__THE EXERCISE__.
Quote, without change, all of the lines that follow.

__INPUT__.

_ _ _ _ _

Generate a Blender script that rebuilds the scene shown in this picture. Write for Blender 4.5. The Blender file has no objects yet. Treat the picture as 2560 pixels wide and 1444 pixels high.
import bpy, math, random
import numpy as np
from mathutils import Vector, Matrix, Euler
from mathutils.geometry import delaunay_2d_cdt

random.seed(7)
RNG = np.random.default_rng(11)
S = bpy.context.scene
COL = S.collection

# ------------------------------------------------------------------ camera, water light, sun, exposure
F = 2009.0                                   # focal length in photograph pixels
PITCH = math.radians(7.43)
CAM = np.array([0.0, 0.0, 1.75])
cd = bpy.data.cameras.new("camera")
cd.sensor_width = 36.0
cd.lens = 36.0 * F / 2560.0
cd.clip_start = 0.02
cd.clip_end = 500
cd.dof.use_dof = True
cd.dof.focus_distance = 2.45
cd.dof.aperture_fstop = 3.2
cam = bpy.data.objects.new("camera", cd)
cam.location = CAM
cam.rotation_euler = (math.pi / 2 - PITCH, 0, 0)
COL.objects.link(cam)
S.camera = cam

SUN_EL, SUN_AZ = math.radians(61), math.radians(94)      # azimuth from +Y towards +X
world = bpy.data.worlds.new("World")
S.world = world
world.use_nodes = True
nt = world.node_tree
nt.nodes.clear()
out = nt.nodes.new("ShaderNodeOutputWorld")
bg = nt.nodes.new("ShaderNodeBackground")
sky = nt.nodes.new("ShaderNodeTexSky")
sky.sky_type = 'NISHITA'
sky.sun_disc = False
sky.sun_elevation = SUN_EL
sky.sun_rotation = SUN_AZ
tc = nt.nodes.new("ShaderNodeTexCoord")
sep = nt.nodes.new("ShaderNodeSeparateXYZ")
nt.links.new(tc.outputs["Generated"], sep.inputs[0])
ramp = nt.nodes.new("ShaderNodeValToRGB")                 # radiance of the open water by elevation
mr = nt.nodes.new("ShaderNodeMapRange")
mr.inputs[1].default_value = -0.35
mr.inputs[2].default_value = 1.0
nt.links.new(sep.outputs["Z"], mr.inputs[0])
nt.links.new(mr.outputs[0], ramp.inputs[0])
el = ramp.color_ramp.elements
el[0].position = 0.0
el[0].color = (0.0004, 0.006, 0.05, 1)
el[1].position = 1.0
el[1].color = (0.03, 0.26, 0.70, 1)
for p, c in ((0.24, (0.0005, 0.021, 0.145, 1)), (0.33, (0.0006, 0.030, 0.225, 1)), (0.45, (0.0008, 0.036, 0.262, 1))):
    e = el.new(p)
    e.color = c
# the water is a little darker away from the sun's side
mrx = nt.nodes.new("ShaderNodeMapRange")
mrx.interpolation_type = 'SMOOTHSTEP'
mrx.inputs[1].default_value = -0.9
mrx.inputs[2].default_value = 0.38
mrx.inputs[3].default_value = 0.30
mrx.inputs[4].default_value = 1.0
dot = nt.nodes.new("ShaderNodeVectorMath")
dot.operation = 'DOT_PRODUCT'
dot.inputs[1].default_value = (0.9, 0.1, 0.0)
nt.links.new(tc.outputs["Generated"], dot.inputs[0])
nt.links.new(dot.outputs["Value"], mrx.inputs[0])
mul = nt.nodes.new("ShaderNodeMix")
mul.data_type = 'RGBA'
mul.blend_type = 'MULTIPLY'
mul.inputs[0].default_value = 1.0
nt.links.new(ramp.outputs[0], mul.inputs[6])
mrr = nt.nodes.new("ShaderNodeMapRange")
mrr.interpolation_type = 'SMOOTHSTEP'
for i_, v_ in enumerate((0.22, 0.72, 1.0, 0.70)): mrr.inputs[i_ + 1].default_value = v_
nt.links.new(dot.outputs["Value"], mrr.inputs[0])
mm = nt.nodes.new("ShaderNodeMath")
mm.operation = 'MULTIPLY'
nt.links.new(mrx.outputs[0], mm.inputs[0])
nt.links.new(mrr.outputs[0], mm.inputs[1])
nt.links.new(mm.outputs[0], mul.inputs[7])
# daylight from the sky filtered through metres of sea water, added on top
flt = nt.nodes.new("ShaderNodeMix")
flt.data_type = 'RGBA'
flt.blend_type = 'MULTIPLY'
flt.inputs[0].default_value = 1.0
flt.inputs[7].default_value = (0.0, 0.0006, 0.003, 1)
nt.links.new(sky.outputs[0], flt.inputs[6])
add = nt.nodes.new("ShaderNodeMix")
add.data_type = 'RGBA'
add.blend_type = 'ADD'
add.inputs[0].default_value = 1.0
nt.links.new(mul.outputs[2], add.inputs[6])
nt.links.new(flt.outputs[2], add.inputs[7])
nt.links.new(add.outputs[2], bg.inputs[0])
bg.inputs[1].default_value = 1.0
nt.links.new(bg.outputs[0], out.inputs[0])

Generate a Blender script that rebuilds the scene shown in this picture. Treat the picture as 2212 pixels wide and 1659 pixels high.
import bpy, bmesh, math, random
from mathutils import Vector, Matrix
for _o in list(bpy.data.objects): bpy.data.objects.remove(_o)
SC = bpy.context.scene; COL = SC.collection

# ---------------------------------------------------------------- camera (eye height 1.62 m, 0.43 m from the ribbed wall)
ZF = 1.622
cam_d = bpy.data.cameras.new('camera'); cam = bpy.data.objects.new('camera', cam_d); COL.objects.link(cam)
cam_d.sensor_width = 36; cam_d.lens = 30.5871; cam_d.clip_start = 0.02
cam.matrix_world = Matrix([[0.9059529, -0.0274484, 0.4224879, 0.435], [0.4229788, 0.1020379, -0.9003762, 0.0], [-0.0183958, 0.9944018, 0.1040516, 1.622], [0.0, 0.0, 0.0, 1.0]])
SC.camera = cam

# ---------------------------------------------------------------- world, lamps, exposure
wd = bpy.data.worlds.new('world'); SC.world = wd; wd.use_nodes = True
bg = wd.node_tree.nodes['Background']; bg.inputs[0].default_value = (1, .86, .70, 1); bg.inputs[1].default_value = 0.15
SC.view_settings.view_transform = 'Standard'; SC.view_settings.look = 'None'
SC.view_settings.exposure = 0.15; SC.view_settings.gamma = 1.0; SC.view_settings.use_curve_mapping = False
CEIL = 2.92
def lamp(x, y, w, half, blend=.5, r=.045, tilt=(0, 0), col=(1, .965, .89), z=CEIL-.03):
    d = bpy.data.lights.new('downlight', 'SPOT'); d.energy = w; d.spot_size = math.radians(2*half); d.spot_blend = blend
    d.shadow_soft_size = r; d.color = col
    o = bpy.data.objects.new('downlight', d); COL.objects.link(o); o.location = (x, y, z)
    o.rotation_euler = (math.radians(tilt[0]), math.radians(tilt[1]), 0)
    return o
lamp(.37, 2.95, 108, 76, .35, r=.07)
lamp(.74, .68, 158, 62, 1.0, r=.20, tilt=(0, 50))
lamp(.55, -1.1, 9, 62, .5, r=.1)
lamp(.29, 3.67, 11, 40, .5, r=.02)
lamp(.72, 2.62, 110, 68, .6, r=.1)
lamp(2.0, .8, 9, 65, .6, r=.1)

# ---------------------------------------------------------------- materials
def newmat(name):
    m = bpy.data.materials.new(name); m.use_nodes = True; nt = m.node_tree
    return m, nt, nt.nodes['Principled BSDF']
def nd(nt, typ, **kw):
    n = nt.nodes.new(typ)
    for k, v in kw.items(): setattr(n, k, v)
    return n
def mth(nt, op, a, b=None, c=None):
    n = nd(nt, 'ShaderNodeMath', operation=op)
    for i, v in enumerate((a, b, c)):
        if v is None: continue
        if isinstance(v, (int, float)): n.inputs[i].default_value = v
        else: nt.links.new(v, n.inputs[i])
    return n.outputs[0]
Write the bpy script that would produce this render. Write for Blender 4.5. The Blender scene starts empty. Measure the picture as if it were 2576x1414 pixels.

_ _ _ _ _

__RESULT OF THE TASK__.
Generate a Blender script that rebuilds the scene shown in this picture. Write for Blender 4.5. The Blender file has no objects yet. Treat the picture as 2560 pixels wide and 1444 pixels high.
import bpy, math, random
import numpy as np
from mathutils import Vector, Matrix, Euler
from mathutils.geometry import delaunay_2d_cdt

random.seed(7)
RNG = np.random.default_rng(11)
S = bpy.context.scene
COL = S.collection

# ------------------------------------------------------------------ camera, water light, sun, exposure
F = 2009.0                                   # focal length in photograph pixels
PITCH = math.radians(7.43)
CAM = np.array([0.0, 0.0, 1.75])
cd = bpy.data.cameras.new("camera")
cd.sensor_width = 36.0
cd.lens = 36.0 * F / 2560.0
cd.clip_start = 0.02
cd.clip_end = 500
cd.dof.use_dof = True
cd.dof.focus_distance = 2.45
cd.dof.aperture_fstop = 3.2
cam = bpy.data.objects.new("camera", cd)
cam.location = CAM
cam.rotation_euler = (math.pi / 2 - PITCH, 0, 0)
COL.objects.link(cam)
S.camera = cam

SUN_EL, SUN_AZ = math.radians(61), math.radians(94)      # azimuth from +Y towards +X
world = bpy.data.worlds.new("World")
S.world = world
world.use_nodes = True
nt = world.node_tree
nt.nodes.clear()
out = nt.nodes.new("ShaderNodeOutputWorld")
bg = nt.nodes.new("ShaderNodeBackground")
sky = nt.nodes.new("ShaderNodeTexSky")
sky.sky_type = 'NISHITA'
sky.sun_disc = False
sky.sun_elevation = SUN_EL
sky.sun_rotation = SUN_AZ
tc = nt.nodes.new("ShaderNodeTexCoord")
sep = nt.nodes.new("ShaderNodeSeparateXYZ")
nt.links.new(tc.outputs["Generated"], sep.inputs[0])
ramp = nt.nodes.new("ShaderNodeValToRGB")                 # radiance of the open water by elevation
mr = nt.nodes.new("ShaderNodeMapRange")
mr.inputs[1].default_value = -0.35
mr.inputs[2].default_value = 1.0
nt.links.new(sep.outputs["Z"], mr.inputs[0])
nt.links.new(mr.outputs[0], ramp.inputs[0])
el = ramp.color_ramp.elements
el[0].position = 0.0
el[0].color = (0.0004, 0.006, 0.05, 1)
el[1].position = 1.0
el[1].color = (0.03, 0.26, 0.70, 1)
for p, c in ((0.24, (0.0005, 0.021, 0.145, 1)), (0.33, (0.0006, 0.030, 0.225, 1)), (0.45, (0.0008, 0.036, 0.262, 1))):
    e = el.new(p)
    e.color = c
# the water is a little darker away from the sun's side
mrx = nt.nodes.new("ShaderNodeMapRange")
mrx.interpolation_type = 'SMOOTHSTEP'
mrx.inputs[1].default_value = -0.9
mrx.inputs[2].default_value = 0.38
mrx.inputs[3].default_value = 0.30
mrx.inputs[4].default_value = 1.0
dot = nt.nodes.new("ShaderNodeVectorMath")
dot.operation = 'DOT_PRODUCT'
dot.inputs[1].default_value = (0.9, 0.1, 0.0)
nt.links.new(tc.outputs["Generated"], dot.inputs[0])
nt.links.new(dot.outputs["Value"], mrx.inputs[0])
mul = nt.nodes.new("ShaderNodeMix")
mul.data_type = 'RGBA'
mul.blend_type = 'MULTIPLY'
mul.inputs[0].default_value = 1.0
nt.links.new(ramp.outputs[0], mul.inputs[6])
mrr = nt.nodes.new("ShaderNodeMapRange")
mrr.interpolation_type = 'SMOOTHSTEP'
for i_, v_ in enumerate((0.22, 0.72, 1.0, 0.70)): mrr.inputs[i_ + 1].default_value = v_
nt.links.new(dot.outputs["Value"], mrr.inputs[0])
mm = nt.nodes.new("ShaderNodeMath")
mm.operation = 'MULTIPLY'
nt.links.new(mrx.outputs[0], mm.inputs[0])
nt.links.new(mrr.outputs[0], mm.inputs[1])
nt.links.new(mm.outputs[0], mul.inputs[7])
# daylight from the sky filtered through metres of sea water, added on top
flt = nt.nodes.new("ShaderNodeMix")
flt.data_type = 'RGBA'
flt.blend_type = 'MULTIPLY'
flt.inputs[0].default_value = 1.0
flt.inputs[7].default_value = (0.0, 0.0006, 0.003, 1)
nt.links.new(sky.outputs[0], flt.inputs[6])
add = nt.nodes.new("ShaderNodeMix")
add.data_type = 'RGBA'
add.blend_type = 'ADD'
add.inputs[0].default_value = 1.0
nt.links.new(mul.outputs[2], add.inputs[6])
nt.links.new(flt.outputs[2], add.inputs[7])
nt.links.new(add.outputs[2], bg.inputs[0])
bg.inputs[1].default_value = 1.0
nt.links.new(bg.outputs[0], out.inputs[0])

Generate a Blender script that rebuilds the scene shown in this picture. Treat the picture as 2212 pixels wide and 1659 pixels high.
import bpy, bmesh, math, random
from mathutils import Vector, Matrix
for _o in list(bpy.data.objects): bpy.data.objects.remove(_o)
SC = bpy.context.scene; COL = SC.collection

# ---------------------------------------------------------------- camera (eye height 1.62 m, 0.43 m from the ribbed wall)
ZF = 1.622
cam_d = bpy.data.cameras.new('camera'); cam = bpy.data.objects.new('camera', cam_d); COL.objects.link(cam)
cam_d.sensor_width = 36; cam_d.lens = 30.5871; cam_d.clip_start = 0.02
cam.matrix_world = Matrix([[0.9059529, -0.0274484, 0.4224879, 0.435], [0.4229788, 0.1020379, -0.9003762, 0.0], [-0.0183958, 0.9944018, 0.1040516, 1.622], [0.0, 0.0, 0.0, 1.0]])
SC.camera = cam

# ---------------------------------------------------------------- world, lamps, exposure
wd = bpy.data.worlds.new('world'); SC.world = wd; wd.use_nodes = True
bg = wd.node_tree.nodes['Background']; bg.inputs[0].default_value = (1, .86, .70, 1); bg.inputs[1].default_value = 0.15
SC.view_settings.view_transform = 'Standard'; SC.view_settings.look = 'None'
SC.view_settings.exposure = 0.15; SC.view_settings.gamma = 1.0; SC.view_settings.use_curve_mapping = False
CEIL = 2.92
def lamp(x, y, w, half, blend=.5, r=.045, tilt=(0, 0), col=(1, .965, .89), z=CEIL-.03):
    d = bpy.data.lights.new('downlight', 'SPOT'); d.energy = w; d.spot_size = math.radians(2*half); d.spot_blend = blend
    d.shadow_soft_size = r; d.color = col
    o = bpy.data.objects.new('downlight', d); COL.objects.link(o); o.location = (x, y, z)
    o.rotation_euler = (math.radians(tilt[0]), math.radians(tilt[1]), 0)
    return o
lamp(.37, 2.95, 108, 76, .35, r=.07)
lamp(.74, .68, 158, 62, 1.0, r=.20, tilt=(0, 50))
lamp(.55, -1.1, 9, 62, .5, r=.1)
lamp(.29, 3.67, 11, 40, .5, r=.02)
lamp(.72, 2.62, 110, 68, .6, r=.1)
lamp(2.0, .8, 9, 65, .6, r=.1)

# ---------------------------------------------------------------- materials
def newmat(name):
    m = bpy.data.materials.new(name); m.use_nodes = True; nt = m.node_tree
    return m, nt, nt.nodes['Principled BSDF']
def nd(nt, typ, **kw):
    n = nt.nodes.new(typ)
    for k, v in kw.items(): setattr(n, k, v)
    return n
def mth(nt, op, a, b=None, c=None):
    n = nd(nt, 'ShaderNodeMath', operation=op)
    for i, v in enumerate((a, b, c)):
        if v is None: continue
        if isinstance(v, (int, float)): n.inputs[i].default_value = v
        else: nt.links.new(v, n.inputs[i])
    return n.outputs[0]
Write the bpy script that would produce this render. Write for Blender 4.5. The Blender scene starts empty. Measure the picture as if it were 2576x1414 pixels.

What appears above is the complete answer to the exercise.